WHAT CAN THE WORLD DO?
* All analysts agree that the best way to quash piracy off Somalia is to achieve stability onshore, where civil conflict has raged for the last 18 years.
* Fourteen attempts to restore central government have failed since 1991, and a 15th one is in its infancy. The United Nations and others are hopeful that the administration of President Sheikh Sharif Ahmed, set up earlier this year, is the best chance in recent times of bringing peace to Somalia.
* Ahmed is a moderate Islamist with widespread support inside and outside Somalia, but he faces an insurgency by pro-al Qaeda militant Islamists and his government really controls little but a few areas of Mogadishu.

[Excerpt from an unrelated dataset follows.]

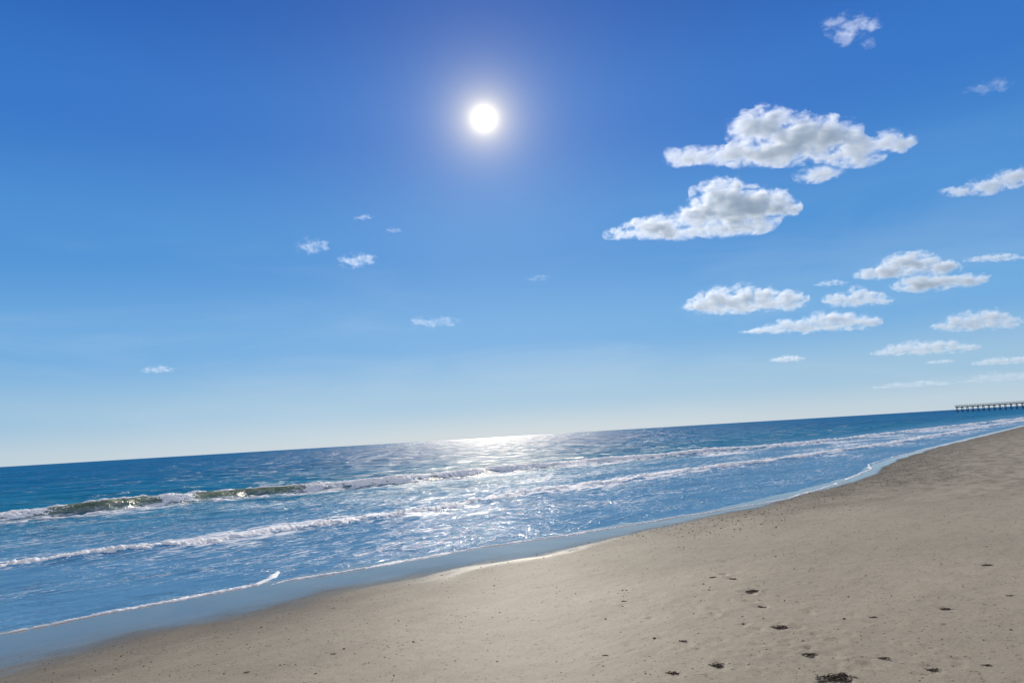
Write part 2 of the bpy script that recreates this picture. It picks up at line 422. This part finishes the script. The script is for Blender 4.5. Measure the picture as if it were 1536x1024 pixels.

* At sea, more than a dozen countries have provided ships for a flotilla of naval patrols off Somalia since the end of 2008. That brought an initial dip in the number of attacks, especially in the Gulf of Aden where the patrols were concentrated. But the ever more brazen pirates have simply moved operations far out into the Indian Ocean.
WHAT ARE THE CONSEQUENCES?
* Though world attention right now is on America's Phillips, Somali piracy causes enormous hardship and stress for the hundreds of hostages caught up in it, mainly from the Third World. Released captives say they stay in constant fear of being killed by the pirates or during a rescue attempt, and worry about wives and children far away. Some said pirates beat them, though in general their treatment is humane.
* Some shippers have decided to incur the extra cost and time of sending cargoes round South Africa instead of through the Gulf of Aden into the Suez Canal en route to Europe.
* Insurance premiums have risen for the whole industry.
* Somalia has suddenly come into President Barack Obama's foreign policy in-tray. Americans will shudder at the memory of a disastrous U.S. intervention in the early 1990s, including the 1993 "Black Hawk Down" battle when 18 U.S. servicemen died.